**Records shown**
------------

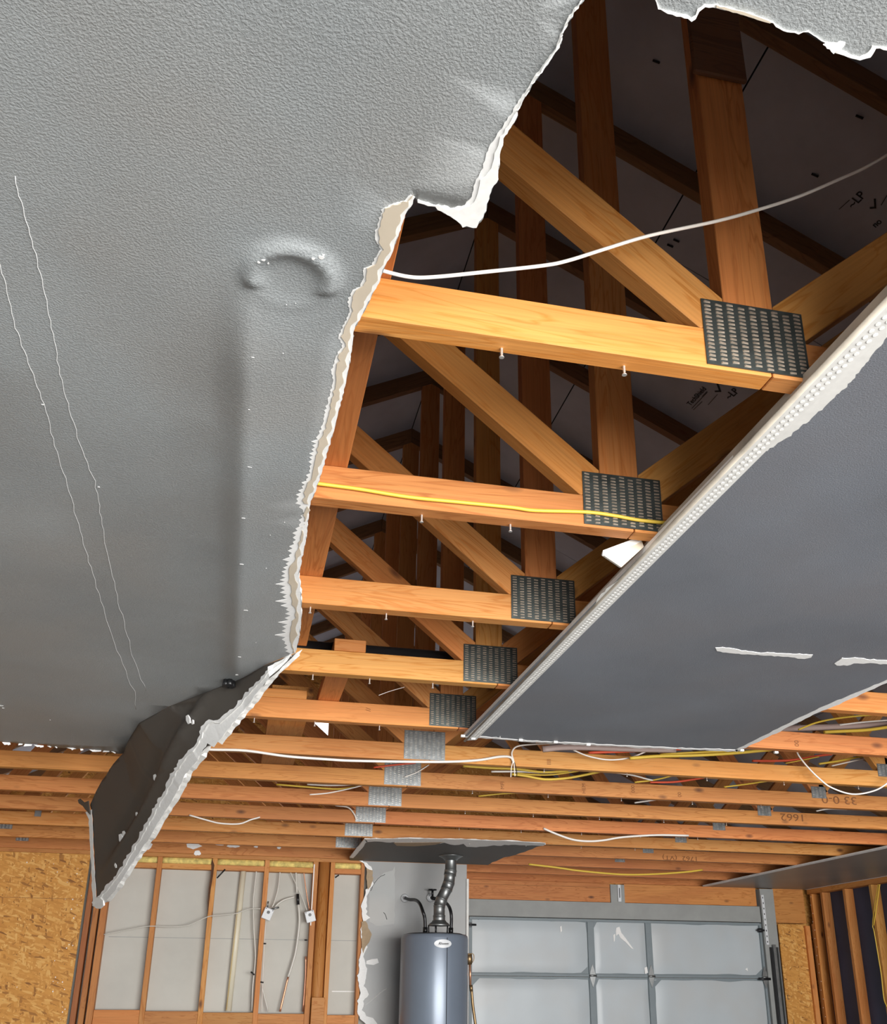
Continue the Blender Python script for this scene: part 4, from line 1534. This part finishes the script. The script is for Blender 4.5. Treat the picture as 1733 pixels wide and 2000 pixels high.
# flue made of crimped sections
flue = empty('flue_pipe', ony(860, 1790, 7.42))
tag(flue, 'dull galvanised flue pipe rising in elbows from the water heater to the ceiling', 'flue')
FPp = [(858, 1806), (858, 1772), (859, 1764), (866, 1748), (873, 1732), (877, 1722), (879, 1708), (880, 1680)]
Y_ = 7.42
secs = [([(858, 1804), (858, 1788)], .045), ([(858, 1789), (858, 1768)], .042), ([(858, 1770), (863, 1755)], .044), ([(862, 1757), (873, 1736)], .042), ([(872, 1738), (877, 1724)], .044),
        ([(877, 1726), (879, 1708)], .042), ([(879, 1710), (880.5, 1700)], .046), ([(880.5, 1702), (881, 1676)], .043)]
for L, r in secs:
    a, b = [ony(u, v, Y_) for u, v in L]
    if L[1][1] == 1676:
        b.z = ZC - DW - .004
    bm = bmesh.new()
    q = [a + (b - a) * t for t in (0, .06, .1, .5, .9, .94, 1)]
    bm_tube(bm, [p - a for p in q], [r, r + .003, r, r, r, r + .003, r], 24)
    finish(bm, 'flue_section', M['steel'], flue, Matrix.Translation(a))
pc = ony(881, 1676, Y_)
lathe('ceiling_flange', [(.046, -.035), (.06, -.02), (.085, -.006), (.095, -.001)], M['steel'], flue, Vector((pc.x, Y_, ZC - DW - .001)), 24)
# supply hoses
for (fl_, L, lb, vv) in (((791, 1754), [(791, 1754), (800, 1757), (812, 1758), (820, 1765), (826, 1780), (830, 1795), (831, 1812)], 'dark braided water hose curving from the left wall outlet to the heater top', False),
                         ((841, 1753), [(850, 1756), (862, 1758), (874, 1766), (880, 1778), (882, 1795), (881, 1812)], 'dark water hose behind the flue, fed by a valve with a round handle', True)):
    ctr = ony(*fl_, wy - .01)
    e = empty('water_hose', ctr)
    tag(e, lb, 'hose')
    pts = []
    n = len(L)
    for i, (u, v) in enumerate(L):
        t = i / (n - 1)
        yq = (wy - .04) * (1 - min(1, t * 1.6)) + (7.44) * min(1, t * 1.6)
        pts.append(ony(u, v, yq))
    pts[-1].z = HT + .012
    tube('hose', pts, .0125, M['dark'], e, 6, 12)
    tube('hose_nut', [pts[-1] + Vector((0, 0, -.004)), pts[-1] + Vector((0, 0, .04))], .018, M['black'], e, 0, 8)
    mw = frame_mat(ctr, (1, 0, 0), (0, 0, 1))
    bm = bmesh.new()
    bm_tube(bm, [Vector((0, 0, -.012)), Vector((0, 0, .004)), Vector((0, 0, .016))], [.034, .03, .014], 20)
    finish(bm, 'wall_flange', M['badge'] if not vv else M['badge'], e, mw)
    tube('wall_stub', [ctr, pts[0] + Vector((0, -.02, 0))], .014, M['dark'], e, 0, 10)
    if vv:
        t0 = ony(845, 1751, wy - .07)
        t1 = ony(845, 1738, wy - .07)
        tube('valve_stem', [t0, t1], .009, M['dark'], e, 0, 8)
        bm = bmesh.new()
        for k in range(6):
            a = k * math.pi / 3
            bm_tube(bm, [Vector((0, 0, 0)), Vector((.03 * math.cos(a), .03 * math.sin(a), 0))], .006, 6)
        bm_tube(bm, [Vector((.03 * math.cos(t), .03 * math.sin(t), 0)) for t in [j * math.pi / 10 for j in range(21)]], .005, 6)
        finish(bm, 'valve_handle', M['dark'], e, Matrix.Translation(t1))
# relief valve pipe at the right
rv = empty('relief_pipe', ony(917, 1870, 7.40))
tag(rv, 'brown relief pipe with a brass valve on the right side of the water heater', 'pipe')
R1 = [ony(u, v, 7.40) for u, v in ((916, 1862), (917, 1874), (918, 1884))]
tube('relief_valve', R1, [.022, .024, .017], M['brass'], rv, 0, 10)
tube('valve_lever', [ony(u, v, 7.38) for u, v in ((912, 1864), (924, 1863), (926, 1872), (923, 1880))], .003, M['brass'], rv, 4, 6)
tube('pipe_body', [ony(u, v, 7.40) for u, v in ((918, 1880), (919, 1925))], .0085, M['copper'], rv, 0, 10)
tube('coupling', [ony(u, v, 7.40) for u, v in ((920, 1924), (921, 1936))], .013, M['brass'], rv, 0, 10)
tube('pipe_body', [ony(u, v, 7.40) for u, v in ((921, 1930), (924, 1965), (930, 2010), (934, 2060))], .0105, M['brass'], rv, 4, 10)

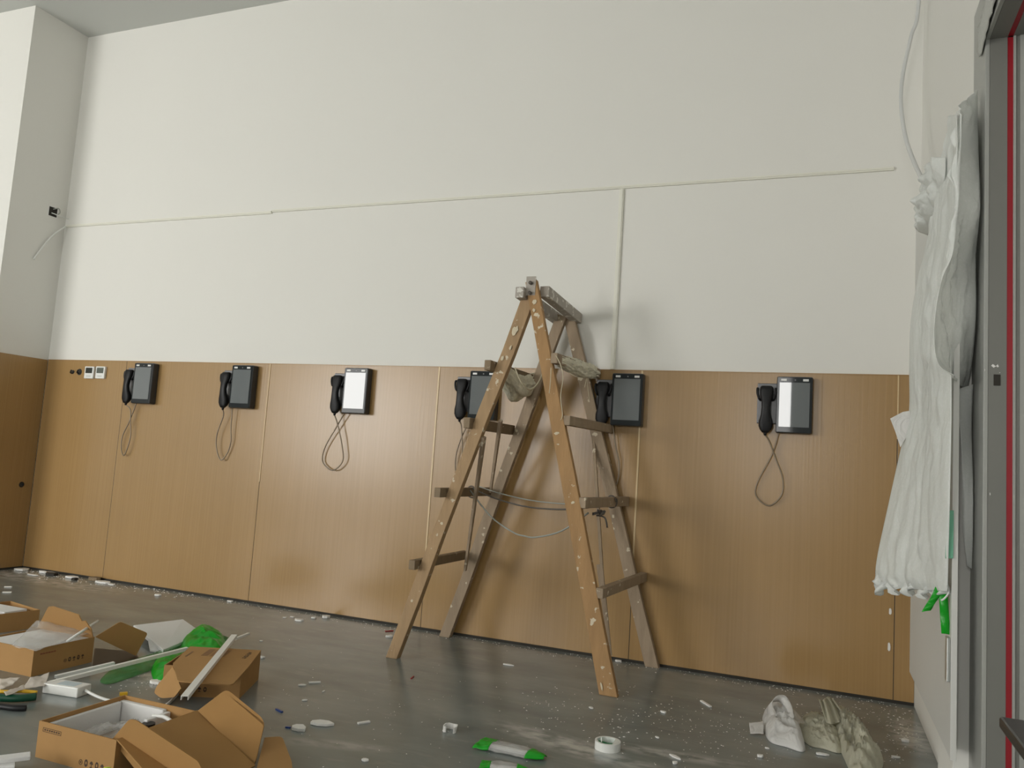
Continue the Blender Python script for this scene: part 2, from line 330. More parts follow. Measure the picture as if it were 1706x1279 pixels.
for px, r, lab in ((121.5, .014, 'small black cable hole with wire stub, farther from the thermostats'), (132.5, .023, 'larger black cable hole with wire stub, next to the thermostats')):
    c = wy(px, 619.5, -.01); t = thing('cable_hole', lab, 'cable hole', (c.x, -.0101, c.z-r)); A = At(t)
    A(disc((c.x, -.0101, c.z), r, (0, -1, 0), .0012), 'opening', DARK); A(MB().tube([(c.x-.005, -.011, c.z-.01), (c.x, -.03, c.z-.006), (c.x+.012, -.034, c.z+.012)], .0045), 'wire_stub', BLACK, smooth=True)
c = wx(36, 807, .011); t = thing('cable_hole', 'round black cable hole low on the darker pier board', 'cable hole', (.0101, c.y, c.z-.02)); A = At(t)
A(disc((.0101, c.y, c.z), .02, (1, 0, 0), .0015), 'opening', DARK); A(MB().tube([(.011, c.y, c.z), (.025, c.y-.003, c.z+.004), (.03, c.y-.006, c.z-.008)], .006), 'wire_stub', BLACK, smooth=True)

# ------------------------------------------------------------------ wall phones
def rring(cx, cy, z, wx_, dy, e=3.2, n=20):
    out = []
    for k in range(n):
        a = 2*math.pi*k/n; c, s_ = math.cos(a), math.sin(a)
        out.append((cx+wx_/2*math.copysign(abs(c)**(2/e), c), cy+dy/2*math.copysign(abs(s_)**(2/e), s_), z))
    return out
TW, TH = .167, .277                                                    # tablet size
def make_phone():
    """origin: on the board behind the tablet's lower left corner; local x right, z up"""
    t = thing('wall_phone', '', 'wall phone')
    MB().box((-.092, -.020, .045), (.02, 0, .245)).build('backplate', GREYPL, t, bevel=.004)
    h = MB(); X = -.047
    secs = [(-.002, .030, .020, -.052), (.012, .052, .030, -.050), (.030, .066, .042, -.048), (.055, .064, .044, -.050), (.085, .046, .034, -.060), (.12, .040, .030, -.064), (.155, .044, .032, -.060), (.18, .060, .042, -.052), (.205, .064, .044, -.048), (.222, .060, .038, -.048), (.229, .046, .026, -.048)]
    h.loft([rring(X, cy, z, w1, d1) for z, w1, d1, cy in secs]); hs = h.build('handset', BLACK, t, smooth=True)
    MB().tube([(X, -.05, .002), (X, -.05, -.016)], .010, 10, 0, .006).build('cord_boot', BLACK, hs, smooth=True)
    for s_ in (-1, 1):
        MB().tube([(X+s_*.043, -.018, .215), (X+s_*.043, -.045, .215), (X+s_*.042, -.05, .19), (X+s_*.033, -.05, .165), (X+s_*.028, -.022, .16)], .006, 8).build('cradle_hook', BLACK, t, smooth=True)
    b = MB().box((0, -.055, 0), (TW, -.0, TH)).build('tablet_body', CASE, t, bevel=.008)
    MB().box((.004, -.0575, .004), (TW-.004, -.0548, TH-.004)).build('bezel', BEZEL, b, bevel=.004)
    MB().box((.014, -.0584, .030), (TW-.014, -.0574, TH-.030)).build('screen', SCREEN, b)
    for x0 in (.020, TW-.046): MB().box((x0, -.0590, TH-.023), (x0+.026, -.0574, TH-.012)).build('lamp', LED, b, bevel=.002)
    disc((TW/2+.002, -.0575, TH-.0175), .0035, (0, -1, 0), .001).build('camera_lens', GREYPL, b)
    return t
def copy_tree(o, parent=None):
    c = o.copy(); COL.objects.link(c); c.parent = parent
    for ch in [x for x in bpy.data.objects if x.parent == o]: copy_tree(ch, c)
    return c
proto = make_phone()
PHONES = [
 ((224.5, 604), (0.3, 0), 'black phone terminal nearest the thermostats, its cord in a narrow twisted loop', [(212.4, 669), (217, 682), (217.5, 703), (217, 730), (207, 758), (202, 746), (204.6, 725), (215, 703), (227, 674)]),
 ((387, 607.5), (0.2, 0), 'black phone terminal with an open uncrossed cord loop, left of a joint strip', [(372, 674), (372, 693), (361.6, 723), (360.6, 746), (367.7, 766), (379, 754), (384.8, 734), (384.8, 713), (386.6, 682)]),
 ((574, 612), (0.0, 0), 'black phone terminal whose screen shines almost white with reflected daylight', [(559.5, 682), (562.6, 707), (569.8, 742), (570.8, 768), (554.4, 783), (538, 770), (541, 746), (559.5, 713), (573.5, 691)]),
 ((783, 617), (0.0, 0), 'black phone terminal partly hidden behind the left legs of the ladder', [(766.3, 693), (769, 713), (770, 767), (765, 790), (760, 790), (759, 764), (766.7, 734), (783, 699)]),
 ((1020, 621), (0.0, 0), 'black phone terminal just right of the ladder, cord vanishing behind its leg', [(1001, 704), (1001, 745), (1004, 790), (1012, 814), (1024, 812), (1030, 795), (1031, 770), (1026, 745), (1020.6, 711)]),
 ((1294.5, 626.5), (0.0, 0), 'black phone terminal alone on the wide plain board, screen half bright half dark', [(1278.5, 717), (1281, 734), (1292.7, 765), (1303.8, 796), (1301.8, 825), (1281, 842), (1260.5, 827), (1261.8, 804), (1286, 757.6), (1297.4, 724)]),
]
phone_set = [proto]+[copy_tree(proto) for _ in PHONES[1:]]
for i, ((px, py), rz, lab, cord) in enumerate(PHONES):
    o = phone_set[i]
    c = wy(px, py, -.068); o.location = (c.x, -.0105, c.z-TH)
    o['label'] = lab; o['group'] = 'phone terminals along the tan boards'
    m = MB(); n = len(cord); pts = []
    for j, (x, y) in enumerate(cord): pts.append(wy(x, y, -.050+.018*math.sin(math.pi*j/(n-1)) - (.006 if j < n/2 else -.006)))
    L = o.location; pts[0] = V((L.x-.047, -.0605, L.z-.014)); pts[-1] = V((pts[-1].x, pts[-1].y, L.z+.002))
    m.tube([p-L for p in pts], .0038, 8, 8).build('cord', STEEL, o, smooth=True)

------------

**Exercise prompt**
Beginning with the line that contains "Continue the Blender Python script for this scene: part 2, from" and ending with the line that contains "c.z-.008)], .006), 'wire_stub', BLACK, smooth=True)", repeat exactly those lines and no others.

**Task answer**
Continue the Blender Python script for this scene: part 2, from line 330. More parts follow. Measure the picture as if it were 1706x1279 pixels.
for px, r, lab in ((121.5, .014, 'small black cable hole with wire stub, farther from the thermostats'), (132.5, .023, 'larger black cable hole with wire stub, next to the thermostats')):
    c = wy(px, 619.5, -.01); t = thing('cable_hole', lab, 'cable hole', (c.x, -.0101, c.z-r)); A = At(t)
    A(disc((c.x, -.0101, c.z), r, (0, -1, 0), .0012), 'opening', DARK); A(MB().tube([(c.x-.005, -.011, c.z-.01), (c.x, -.03, c.z-.006), (c.x+.012, -.034, c.z+.012)], .0045), 'wire_stub', BLACK, smooth=True)
c = wx(36, 807, .011); t = thing('cable_hole', 'round black cable hole low on the darker pier board', 'cable hole', (.0101, c.y, c.z-.02)); A = At(t)
A(disc((.0101, c.y, c.z), .02, (1, 0, 0), .0015), 'opening', DARK); A(MB().tube([(.011, c.y, c.z), (.025, c.y-.003, c.z+.004), (.03, c.y-.006, c.z-.008)], .006), 'wire_stub', BLACK, smooth=True)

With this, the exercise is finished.